TASK PROMPT: Omit the pictures and print exactly the lines of the listing below, starting at the first and ending at the line containing "sc.camera = cam".

---- INFORMATION GIVEN

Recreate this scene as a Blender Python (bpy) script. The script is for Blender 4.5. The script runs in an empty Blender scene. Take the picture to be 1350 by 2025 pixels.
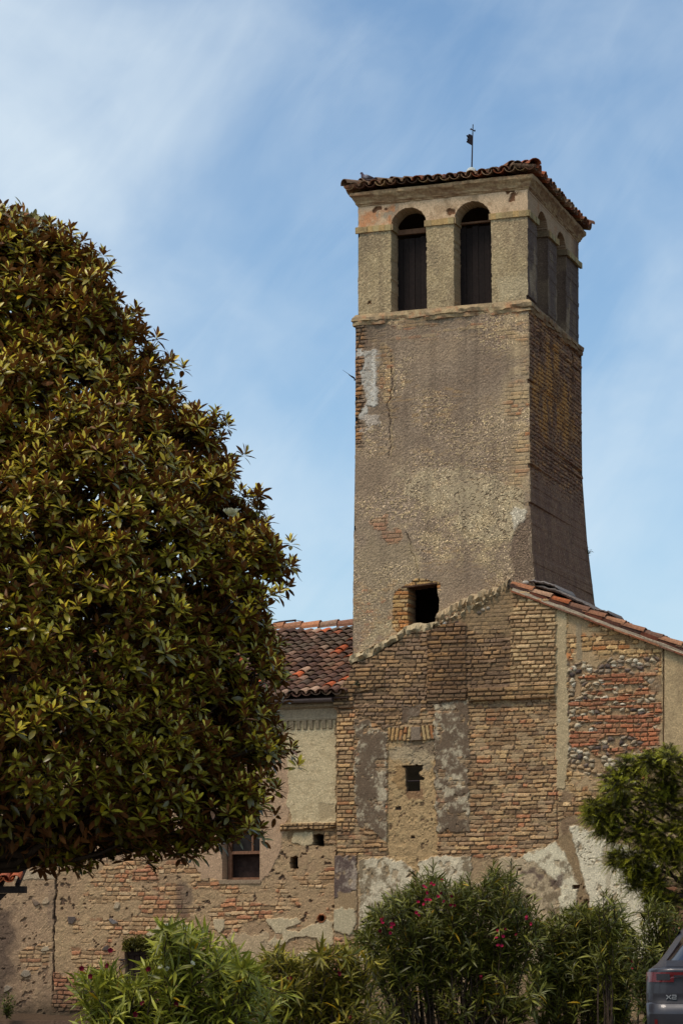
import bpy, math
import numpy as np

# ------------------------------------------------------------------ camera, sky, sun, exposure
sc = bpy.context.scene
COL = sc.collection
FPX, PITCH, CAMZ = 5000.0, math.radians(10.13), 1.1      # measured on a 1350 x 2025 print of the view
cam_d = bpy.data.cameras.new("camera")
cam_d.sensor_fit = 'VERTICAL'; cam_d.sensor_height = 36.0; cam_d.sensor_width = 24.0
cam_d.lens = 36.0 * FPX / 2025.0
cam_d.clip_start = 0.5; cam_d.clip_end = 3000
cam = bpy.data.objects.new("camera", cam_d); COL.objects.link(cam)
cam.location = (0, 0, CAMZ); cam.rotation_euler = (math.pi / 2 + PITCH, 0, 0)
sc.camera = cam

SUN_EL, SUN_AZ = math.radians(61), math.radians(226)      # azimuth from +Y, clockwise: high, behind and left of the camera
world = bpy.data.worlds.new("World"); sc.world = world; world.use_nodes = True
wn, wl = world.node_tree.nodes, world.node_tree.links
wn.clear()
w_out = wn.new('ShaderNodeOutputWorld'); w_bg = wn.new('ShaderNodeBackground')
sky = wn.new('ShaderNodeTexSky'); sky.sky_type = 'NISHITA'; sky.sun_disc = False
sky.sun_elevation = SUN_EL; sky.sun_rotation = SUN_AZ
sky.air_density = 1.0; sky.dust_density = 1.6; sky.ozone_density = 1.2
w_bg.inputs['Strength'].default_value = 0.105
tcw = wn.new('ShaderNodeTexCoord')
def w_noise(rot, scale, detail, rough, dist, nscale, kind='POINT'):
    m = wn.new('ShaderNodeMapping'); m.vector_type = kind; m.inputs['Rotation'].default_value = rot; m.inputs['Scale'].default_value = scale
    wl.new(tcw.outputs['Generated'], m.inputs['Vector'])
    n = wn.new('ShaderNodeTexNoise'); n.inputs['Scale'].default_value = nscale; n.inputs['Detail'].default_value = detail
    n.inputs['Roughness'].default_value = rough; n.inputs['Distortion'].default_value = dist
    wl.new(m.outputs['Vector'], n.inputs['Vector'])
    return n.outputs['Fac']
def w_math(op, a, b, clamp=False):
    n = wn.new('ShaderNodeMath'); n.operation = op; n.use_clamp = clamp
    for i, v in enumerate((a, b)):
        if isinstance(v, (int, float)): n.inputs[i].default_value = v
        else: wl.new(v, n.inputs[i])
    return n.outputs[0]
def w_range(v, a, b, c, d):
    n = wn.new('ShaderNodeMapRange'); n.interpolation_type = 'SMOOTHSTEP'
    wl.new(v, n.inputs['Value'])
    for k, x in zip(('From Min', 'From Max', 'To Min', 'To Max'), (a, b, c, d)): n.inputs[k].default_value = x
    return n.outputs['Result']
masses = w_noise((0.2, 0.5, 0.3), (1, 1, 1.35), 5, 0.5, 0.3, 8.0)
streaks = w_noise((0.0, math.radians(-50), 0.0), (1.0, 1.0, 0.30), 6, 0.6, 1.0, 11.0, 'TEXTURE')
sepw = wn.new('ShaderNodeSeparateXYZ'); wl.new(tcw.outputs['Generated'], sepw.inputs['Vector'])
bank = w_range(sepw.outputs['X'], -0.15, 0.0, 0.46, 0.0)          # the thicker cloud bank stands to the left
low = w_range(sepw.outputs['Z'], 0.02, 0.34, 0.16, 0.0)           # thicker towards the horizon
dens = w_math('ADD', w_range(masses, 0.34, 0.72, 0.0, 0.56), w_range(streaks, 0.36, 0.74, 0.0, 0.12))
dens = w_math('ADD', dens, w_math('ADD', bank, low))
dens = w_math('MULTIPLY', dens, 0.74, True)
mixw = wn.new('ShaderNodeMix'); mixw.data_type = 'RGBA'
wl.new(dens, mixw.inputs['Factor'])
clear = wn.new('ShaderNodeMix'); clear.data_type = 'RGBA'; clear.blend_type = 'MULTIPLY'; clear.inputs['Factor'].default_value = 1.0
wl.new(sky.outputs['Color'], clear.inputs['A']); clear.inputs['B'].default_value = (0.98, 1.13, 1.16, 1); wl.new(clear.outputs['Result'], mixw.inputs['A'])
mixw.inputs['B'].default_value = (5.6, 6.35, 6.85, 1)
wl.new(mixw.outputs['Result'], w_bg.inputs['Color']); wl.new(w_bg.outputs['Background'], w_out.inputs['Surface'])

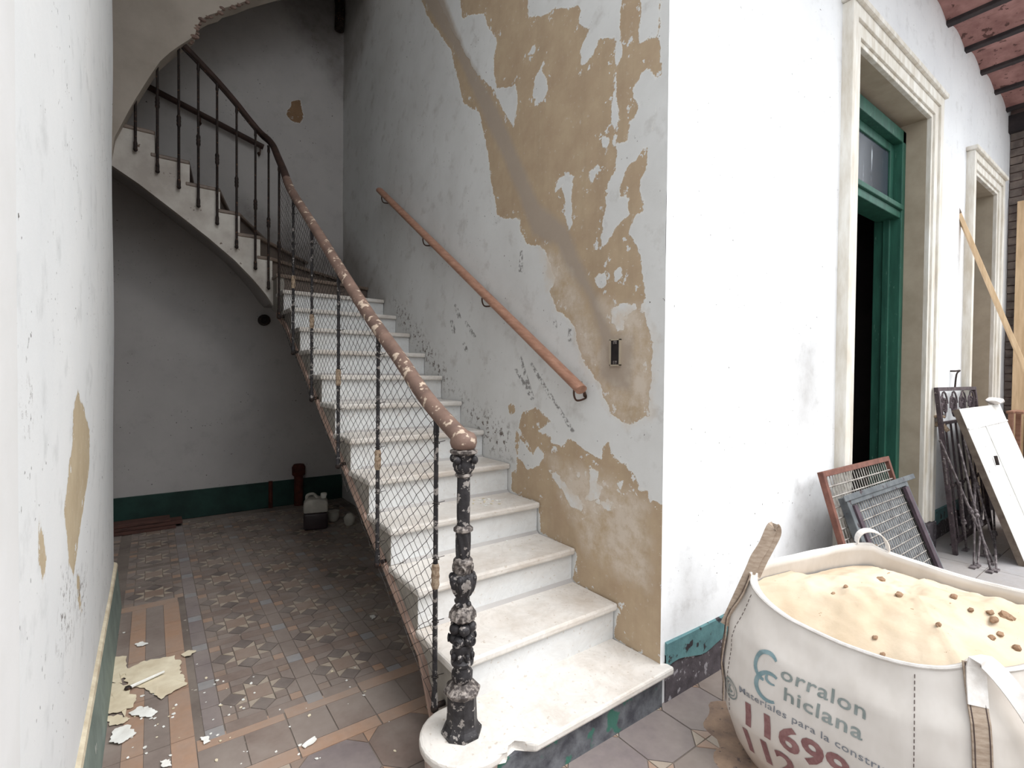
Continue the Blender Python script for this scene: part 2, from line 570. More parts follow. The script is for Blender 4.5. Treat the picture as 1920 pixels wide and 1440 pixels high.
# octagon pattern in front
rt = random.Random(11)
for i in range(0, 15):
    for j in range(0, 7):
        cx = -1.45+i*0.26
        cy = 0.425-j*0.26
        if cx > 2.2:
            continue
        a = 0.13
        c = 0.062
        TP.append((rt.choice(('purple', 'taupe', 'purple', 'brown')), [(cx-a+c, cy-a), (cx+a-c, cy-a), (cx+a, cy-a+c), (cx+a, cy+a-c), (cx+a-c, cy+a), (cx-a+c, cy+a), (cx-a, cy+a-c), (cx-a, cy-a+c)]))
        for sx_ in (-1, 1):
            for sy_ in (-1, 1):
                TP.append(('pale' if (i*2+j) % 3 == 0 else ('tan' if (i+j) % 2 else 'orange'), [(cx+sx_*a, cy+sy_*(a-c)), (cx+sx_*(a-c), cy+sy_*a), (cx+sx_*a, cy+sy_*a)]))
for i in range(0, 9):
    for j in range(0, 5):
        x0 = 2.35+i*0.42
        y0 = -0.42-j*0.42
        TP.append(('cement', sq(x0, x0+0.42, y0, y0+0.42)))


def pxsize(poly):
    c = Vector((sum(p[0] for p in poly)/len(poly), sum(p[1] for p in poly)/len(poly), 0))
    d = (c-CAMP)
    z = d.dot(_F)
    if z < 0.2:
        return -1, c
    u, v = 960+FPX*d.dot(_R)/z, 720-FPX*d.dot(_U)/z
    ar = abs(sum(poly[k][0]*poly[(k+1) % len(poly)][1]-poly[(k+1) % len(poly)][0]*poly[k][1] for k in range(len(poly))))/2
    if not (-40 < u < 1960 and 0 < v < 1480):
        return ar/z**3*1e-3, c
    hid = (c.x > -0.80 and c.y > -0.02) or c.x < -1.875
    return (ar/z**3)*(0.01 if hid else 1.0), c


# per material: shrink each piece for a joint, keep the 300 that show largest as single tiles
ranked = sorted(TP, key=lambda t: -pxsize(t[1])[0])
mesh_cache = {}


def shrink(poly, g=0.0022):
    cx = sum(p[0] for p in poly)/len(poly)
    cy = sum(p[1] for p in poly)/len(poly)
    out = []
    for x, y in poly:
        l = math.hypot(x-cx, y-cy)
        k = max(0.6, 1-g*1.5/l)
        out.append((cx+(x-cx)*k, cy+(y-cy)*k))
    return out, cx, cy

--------

PROBLEM SOLUTION:
Recreate this scene as a Blender Python (bpy) script. The script is for Blender 4.5. The script runs in an empty Blender scene. Take the picture to be 1350 by 2025 pixels.
import bpy, math
import numpy as np

# ------------------------------------------------------------------ camera, sky, sun, exposure
sc = bpy.context.scene
COL = sc.collection
FPX, PITCH, CAMZ = 5000.0, math.radians(10.13), 1.1      # measured on a 1350 x 2025 print of the view
cam_d = bpy.data.cameras.new("camera")
cam_d.sensor_fit = 'VERTICAL'; cam_d.sensor_height = 36.0; cam_d.sensor_width = 24.0
cam_d.lens = 36.0 * FPX / 2025.0
cam_d.clip_start = 0.5; cam_d.clip_end = 3000
cam = bpy.data.objects.new("camera", cam_d); COL.objects.link(cam)
cam.location = (0, 0, CAMZ); cam.rotation_euler = (math.pi / 2 + PITCH, 0, 0)
sc.camera = cam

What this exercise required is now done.